Twelve Tables to Today: How Roman Law Still Shapes Courts

十二铜表法至今:罗马法如何仍在塑造法庭

  1. In 451 BCE, Rome carved its first written laws onto bronze tablets so citizens could read and challenge injustice.
  2. The Twelve Tables established ideas like ‘innocent until proven guilty’ and equal treatment under law for all free men.
  3. Roman jurists later refined contract rules, property rights, and inheritance customs across three continents.
  4. When empires fell, monasteries preserved legal texts, and medieval universities taught Roman law as foundational knowledge.

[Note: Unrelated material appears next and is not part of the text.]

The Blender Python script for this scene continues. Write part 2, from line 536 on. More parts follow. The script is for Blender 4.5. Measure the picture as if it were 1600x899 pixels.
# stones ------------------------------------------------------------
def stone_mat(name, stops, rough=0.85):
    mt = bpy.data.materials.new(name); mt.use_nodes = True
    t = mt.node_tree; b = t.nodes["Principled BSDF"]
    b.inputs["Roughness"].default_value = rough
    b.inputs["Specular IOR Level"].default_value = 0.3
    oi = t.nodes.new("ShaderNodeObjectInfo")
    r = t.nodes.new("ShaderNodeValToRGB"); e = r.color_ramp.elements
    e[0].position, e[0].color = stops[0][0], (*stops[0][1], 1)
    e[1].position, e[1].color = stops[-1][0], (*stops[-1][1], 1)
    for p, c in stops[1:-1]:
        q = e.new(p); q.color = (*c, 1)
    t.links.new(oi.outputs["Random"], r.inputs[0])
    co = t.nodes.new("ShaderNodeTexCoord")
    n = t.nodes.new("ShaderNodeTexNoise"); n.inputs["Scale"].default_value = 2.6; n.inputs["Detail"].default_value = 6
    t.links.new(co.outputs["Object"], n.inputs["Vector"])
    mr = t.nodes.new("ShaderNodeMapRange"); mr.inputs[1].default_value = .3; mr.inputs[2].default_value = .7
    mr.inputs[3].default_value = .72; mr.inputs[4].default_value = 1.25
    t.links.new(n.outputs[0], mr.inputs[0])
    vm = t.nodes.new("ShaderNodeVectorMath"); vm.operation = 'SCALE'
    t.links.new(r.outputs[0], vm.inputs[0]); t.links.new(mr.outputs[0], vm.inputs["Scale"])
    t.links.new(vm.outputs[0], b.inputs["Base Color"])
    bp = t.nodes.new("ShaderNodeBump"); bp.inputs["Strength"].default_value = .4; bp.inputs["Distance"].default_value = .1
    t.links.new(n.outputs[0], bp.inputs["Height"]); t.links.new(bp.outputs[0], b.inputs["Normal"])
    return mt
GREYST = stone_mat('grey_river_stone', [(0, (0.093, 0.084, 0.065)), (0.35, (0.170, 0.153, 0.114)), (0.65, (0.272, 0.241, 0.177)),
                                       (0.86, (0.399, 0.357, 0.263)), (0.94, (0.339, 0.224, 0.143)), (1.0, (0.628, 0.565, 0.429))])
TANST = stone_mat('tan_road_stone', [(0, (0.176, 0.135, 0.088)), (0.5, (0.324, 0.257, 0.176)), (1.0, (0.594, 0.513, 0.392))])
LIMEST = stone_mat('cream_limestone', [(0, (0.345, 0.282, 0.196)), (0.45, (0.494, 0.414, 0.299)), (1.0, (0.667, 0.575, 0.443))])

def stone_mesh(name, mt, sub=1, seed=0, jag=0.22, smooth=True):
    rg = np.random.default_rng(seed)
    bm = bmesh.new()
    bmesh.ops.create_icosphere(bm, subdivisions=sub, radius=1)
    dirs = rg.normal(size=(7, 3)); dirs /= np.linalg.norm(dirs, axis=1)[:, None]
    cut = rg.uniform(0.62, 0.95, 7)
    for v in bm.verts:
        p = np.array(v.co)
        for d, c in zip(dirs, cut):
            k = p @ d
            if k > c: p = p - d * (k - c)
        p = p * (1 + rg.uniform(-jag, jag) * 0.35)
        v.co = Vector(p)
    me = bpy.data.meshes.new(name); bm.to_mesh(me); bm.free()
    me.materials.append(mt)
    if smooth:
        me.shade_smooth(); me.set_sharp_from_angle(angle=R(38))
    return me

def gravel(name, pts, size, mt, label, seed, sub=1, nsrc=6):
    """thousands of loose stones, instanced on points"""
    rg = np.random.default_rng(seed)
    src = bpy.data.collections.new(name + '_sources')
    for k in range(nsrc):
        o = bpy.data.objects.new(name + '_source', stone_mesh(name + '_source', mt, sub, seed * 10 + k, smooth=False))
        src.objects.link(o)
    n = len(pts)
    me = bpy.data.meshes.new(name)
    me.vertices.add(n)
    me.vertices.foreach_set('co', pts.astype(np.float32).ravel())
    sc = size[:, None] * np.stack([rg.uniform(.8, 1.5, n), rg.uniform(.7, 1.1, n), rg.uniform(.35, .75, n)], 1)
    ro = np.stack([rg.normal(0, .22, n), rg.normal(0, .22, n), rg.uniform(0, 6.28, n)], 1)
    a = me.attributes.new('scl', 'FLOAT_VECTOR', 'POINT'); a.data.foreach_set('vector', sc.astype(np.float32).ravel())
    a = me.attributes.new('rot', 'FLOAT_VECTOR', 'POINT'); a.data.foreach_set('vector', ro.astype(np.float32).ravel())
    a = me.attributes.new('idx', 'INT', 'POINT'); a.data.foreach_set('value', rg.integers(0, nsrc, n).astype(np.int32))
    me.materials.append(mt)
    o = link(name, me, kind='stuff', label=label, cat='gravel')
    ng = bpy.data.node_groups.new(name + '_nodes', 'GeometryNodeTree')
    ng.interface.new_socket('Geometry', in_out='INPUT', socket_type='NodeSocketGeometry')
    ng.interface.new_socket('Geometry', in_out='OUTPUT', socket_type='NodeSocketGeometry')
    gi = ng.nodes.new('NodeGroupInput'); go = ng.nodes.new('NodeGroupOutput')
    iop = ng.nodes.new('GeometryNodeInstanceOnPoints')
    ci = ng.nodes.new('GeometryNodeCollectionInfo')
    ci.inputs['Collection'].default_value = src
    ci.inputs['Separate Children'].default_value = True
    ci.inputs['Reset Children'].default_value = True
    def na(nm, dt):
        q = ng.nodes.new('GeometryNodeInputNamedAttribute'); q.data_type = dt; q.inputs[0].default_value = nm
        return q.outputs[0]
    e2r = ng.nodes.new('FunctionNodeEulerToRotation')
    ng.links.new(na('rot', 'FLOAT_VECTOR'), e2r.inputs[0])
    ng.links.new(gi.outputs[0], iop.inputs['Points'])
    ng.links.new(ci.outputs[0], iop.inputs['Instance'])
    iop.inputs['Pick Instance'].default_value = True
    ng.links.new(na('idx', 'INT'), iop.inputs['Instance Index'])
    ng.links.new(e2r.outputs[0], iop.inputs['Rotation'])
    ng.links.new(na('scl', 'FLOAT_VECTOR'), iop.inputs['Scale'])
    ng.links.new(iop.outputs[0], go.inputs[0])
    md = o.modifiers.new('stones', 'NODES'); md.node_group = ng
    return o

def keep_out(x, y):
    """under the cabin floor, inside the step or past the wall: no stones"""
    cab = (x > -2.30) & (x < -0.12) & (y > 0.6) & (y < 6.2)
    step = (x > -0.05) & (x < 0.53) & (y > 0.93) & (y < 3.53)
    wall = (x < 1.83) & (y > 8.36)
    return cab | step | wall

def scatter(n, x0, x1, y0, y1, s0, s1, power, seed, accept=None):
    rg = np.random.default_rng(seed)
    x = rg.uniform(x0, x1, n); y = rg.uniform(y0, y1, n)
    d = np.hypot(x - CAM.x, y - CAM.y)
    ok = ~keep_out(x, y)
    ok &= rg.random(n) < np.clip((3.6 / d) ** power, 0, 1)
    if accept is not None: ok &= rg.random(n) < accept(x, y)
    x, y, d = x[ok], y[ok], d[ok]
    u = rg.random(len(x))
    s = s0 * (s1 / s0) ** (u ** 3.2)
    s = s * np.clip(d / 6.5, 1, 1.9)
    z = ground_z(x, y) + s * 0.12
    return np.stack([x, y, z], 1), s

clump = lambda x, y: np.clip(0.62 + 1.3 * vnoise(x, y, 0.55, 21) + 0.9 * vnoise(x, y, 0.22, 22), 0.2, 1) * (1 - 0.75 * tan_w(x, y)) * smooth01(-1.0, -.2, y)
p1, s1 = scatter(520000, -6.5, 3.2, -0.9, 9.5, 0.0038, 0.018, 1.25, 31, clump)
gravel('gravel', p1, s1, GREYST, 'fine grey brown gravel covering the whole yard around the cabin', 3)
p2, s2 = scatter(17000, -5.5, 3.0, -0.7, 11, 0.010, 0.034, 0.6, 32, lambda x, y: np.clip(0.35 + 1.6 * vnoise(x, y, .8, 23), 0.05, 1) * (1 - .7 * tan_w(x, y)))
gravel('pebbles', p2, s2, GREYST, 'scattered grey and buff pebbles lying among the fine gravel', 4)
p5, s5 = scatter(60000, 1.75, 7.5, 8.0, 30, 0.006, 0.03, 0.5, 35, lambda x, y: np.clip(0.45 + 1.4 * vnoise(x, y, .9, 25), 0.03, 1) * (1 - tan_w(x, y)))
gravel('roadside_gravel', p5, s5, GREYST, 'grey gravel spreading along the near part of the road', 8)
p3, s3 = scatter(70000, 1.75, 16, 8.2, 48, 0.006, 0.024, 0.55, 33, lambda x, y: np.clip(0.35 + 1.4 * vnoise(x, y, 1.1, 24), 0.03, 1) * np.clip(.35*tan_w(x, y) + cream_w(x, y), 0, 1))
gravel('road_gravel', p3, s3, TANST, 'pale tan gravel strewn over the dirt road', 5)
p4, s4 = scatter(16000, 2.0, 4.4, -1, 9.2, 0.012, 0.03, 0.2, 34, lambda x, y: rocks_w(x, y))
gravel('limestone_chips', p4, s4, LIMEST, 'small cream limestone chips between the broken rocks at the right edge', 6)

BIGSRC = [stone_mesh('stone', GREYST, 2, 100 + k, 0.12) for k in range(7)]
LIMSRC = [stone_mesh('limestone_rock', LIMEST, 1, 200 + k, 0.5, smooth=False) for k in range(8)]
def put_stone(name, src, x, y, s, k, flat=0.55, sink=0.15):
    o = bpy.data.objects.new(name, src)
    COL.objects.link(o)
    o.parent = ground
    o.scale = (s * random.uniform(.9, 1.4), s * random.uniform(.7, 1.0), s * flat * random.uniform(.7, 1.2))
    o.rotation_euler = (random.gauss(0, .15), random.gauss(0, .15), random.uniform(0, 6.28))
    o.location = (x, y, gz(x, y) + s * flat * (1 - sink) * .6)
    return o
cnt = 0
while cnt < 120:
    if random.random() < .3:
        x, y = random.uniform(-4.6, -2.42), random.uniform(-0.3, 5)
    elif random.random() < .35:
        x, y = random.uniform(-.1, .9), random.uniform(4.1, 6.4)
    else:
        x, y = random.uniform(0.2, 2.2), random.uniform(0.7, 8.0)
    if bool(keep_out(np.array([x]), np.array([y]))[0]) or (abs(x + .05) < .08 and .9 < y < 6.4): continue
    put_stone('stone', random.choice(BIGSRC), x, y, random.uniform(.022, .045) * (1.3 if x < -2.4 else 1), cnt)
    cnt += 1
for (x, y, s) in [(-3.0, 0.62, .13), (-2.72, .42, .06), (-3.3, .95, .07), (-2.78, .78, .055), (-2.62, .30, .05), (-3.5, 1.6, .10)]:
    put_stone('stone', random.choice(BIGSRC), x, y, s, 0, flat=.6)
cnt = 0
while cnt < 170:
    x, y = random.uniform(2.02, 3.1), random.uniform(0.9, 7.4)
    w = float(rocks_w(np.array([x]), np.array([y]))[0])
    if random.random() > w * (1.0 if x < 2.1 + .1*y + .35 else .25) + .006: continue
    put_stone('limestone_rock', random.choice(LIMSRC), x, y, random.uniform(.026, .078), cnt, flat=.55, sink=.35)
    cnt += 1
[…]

  5. Napoleon’s 1804 Civil Code borrowed heavily from Roman concepts of obligation and liability.
  6. Today, civil law systems in France, Brazil, and South Korea trace core structures directly to Roman jurisprudence.
  7. Common law countries like England and the U.S. also use Roman ideas in commercial courts and maritime law.
  8. Legal Latin terms—habeas corpus, pro bono, stare decisis—still anchor courtroom language worldwide.
  9. Judges consult Roman principles when interpreting fairness in digital contracts or AI accountability cases.
  10. More than language or empire, Rome’s greatest export was the belief that law should be clear, consistent, and public.